Sonoma, Calif. — As pushes to tax, regulate or ban single-use plastics sweep the country, concerned processors and retailers can take valuable lessons from California's experience.
That was the message of Bruce Magnani, vice president of Sacramento consultancy Houston Magnani & Associates at the annual conference of the Western Plastics Association in late May.
Once at loggerheads, Golden State plastics groups and environmentalists have increasingly worked together to focus on practical results, Magnani said.
"Over time, this dialogue has gone in a very positive direction," Magnani told 50 conference attendees in rustic Sonoma.
Magnani highlighted SB 1355, signed into law last year with the backing of industry stalwarts WPA, the American Chemistry Council, the California Restaurant Association and the Plastics Industry Association.
The law mandates an ambitious goal — recyclable or compostable food-service wares in state-owned facilities — but leaves implementation details to those on the ground, Magnini said.
The national picture pained by American Progressive Bag Alliance is considerably darker.
"The fight is getting harder and harder," Executive Director Matt Seaholm said. "Our primary focus is defeating bans, taxes and fees across the country.
"Since the last election, we've seen a boldness of progressives in a number of states," he said.
Seaholm said activists are now focused on banning single-use bags rather than placing taxes or fees on them. Definitions of "reusable" mandate thickness or stitched handles, Seaholm said.
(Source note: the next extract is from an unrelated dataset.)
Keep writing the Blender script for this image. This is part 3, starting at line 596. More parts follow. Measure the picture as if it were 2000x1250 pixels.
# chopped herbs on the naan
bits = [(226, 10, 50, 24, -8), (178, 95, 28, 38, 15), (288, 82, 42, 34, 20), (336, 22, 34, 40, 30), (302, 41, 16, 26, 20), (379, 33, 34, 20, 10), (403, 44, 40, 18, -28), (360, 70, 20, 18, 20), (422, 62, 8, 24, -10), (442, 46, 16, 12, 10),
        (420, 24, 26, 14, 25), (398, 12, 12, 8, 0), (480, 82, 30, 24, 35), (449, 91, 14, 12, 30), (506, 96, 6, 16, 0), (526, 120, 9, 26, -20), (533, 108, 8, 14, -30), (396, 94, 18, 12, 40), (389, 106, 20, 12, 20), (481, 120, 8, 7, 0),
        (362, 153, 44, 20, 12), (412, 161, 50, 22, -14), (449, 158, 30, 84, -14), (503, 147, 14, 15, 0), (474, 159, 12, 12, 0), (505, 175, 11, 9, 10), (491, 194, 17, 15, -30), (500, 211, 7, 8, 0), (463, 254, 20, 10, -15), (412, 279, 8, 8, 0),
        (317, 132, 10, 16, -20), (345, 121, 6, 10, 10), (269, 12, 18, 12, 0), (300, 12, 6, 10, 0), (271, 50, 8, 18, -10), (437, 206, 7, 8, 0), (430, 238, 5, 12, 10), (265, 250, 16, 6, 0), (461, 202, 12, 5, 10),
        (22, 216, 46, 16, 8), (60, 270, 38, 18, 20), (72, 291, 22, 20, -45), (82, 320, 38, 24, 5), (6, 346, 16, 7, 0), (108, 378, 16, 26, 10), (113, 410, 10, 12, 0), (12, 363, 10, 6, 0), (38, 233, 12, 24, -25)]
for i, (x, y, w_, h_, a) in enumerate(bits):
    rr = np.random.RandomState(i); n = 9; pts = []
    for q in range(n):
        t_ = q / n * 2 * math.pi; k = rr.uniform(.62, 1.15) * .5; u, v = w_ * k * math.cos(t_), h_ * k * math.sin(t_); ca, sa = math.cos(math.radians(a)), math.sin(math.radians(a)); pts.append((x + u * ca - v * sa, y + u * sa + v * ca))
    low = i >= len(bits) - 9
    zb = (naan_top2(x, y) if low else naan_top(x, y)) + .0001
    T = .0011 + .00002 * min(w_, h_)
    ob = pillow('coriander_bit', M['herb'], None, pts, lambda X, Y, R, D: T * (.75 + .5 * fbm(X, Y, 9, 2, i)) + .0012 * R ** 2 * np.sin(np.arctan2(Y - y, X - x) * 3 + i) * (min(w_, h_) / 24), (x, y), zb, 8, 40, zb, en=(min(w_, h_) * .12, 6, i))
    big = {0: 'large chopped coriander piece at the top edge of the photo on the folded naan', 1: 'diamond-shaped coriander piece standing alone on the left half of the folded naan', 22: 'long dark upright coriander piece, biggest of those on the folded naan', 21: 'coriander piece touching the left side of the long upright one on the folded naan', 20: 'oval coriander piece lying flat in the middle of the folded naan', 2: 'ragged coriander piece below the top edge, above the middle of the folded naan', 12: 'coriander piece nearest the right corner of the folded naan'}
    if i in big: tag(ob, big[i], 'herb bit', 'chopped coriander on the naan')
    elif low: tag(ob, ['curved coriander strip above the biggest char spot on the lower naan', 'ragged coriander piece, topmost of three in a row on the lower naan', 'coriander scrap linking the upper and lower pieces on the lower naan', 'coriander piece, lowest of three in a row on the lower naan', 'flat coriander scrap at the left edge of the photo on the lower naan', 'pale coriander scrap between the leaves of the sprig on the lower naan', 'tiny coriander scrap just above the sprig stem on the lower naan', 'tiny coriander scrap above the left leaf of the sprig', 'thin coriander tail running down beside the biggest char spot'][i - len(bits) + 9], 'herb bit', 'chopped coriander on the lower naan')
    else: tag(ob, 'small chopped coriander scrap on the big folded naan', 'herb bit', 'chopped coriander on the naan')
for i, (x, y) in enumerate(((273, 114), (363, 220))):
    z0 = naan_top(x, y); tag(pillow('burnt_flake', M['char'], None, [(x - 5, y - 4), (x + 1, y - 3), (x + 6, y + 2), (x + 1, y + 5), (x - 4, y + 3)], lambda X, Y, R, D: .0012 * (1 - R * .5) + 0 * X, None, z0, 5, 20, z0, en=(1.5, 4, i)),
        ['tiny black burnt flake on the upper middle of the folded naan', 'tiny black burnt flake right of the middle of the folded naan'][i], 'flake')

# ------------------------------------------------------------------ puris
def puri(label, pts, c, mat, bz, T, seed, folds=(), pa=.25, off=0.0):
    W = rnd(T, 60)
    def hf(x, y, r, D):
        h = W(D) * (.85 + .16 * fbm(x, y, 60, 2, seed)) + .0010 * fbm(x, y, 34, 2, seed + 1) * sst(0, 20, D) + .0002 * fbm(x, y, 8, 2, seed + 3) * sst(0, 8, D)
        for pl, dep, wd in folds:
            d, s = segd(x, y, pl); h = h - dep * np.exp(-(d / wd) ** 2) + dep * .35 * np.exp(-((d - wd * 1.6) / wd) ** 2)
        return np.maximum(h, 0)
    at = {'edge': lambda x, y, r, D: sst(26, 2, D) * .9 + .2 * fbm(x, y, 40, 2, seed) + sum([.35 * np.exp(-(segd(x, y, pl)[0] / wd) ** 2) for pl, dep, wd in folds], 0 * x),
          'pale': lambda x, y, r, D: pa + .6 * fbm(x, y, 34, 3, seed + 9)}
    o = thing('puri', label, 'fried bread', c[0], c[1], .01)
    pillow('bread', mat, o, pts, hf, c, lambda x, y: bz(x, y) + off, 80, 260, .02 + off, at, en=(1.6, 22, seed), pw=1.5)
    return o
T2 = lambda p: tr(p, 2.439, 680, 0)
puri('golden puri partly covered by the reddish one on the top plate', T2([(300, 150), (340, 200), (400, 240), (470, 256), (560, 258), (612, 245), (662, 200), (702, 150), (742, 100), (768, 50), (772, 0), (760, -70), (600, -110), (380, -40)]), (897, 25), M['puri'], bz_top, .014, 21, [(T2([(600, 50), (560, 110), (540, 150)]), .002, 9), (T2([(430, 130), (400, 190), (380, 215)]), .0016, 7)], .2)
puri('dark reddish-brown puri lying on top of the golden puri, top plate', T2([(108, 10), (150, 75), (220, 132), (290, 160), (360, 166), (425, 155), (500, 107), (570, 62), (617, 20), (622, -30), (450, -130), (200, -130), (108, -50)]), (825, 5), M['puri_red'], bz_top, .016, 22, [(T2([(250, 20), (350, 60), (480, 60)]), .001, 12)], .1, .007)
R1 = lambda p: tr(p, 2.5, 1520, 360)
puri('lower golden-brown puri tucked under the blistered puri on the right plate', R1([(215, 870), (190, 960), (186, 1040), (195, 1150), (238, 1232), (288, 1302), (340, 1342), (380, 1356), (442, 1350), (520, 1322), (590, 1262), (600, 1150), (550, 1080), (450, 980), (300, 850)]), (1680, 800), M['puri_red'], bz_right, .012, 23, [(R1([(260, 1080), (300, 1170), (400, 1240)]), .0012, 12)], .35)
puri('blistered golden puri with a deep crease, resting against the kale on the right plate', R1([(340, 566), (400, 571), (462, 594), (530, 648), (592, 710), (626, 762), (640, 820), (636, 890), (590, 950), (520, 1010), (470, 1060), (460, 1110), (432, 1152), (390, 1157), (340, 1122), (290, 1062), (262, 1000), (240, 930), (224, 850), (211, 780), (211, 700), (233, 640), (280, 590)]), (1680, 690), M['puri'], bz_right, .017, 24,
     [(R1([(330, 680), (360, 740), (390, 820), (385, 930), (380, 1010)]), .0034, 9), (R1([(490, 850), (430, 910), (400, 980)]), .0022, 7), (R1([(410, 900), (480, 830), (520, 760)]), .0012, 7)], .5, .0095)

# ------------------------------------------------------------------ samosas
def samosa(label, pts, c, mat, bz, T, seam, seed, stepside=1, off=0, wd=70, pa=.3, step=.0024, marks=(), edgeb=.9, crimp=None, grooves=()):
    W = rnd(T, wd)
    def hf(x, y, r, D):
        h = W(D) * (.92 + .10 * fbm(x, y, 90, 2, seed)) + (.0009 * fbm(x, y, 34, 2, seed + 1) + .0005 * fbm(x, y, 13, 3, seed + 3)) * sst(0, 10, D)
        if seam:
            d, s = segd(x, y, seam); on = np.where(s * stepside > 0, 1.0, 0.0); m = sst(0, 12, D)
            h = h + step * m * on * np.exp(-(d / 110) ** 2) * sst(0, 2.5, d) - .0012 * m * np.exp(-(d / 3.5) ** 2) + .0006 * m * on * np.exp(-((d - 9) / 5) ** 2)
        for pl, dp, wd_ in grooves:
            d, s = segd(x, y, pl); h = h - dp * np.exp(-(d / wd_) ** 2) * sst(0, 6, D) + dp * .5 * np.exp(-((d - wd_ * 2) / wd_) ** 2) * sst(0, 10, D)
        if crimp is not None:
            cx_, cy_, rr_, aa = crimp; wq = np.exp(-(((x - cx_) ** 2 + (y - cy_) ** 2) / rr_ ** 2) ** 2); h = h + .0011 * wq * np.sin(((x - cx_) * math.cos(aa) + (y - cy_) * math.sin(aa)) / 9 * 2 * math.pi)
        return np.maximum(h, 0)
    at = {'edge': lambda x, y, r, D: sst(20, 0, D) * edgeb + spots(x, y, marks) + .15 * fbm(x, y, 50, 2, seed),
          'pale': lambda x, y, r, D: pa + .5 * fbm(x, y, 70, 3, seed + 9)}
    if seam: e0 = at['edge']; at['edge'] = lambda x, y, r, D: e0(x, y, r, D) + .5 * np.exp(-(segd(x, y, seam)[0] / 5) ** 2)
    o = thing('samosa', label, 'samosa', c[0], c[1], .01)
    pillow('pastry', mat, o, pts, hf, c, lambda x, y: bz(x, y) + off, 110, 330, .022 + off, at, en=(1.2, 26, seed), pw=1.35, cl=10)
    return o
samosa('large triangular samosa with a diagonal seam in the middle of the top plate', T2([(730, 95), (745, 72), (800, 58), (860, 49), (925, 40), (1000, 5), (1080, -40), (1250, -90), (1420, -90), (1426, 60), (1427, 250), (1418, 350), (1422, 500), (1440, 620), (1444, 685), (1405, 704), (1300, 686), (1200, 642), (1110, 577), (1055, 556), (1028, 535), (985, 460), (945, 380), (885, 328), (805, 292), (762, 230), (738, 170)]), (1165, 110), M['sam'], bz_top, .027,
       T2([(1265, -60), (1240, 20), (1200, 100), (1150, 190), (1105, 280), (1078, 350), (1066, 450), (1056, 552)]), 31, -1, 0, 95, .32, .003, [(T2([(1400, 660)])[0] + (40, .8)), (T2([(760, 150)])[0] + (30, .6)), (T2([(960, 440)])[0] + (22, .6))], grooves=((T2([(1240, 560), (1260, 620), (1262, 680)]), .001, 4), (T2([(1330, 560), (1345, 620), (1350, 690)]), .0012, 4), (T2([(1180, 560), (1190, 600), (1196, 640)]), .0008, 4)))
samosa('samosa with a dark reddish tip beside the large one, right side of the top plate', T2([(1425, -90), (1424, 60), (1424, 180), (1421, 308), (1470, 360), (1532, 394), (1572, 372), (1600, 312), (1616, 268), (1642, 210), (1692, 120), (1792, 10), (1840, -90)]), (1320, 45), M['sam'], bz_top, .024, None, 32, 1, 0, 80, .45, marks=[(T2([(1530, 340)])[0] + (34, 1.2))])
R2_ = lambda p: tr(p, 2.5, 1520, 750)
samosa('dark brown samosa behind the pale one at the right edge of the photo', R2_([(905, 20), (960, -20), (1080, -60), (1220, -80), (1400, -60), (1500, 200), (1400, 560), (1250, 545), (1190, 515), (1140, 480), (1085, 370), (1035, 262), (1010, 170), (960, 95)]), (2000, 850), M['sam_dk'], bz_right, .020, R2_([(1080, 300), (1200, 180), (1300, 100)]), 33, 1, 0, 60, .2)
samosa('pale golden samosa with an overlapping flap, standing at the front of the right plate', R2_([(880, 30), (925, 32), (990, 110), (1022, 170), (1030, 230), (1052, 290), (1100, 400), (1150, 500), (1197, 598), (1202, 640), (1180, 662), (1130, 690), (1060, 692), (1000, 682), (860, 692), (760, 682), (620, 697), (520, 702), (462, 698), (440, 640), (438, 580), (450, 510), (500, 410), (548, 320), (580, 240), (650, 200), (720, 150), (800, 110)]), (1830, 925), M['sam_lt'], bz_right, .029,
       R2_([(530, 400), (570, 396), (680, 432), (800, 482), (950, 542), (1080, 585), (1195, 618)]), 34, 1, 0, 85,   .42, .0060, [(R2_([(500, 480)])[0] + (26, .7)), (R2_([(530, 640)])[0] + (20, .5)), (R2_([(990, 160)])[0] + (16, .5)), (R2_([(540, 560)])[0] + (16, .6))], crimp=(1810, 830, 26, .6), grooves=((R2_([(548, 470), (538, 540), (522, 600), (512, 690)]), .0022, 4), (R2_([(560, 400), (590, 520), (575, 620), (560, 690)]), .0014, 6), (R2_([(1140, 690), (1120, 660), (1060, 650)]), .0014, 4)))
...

Brian Sernulka, director of government relations at the Falls Church, Va.-based Foodservice Packaging Institute, said energized legislators this year have introduced a tsunami of bills targeting single-use plastics: 384 bills in 45 states, by FPI's latest count.
In some states, legislators are introducing very similar bills. In New York, 10 bills targeting plastic bags have been introduced, Sernulka said.
Single-use bags are the biggest target of all this legislative activity. Vermont has joined the Empire State in banning the bags, while Maine, Vermont and Maryland have instituted polystyrene bans, FPI reports.
But some regulations are subtler. In Washington state, a new law bans labeling plastic items as biodegradable or compostable, the 86-year-old trade association reports.
Sernulka warned of a slippery legislative slope, "from bans to taxes to mandates that require you to have recycled content … eventually, laws requiring making all items reusable."
One South Carolina town targeted the plastic windows on doughnut boxes, Sernulka said.
Meanwhile, new state laws Oklahoma and North Dakota prohibit local governments from restricting or regulating plastic packaging. The Texas Supreme Court has upheld a similar law in the Lone Star State.
In Canada, municipalities stymied in their bids to pass sustainability legislation can still implement their goals via long-term strategic plans.
"If you have a powerful enough mayor or elected official, a strategic plan is as good as an actual ordinance," Sernulka said.
Lee Anderson, director of issues management & state government relations at Minneapolis-based General Mills Inc., said national brands must cope with a checkerboard of recycling regulations across the country.
"We have created so much confusion because [recycling] is so highly localized," Anderson said.
Consumers complained when a General Mills box showed plastic jars going into the recycling stream with their lids on — copacetic in some places, but a strict no-no in others.
General Mills has a goal of 100 percent recyclable packaging by 2030, up from 89 percent today, Anderson said.
WPA is a Sacramento-based trade group of processors, packagers, compounders, resin producers and recyclers.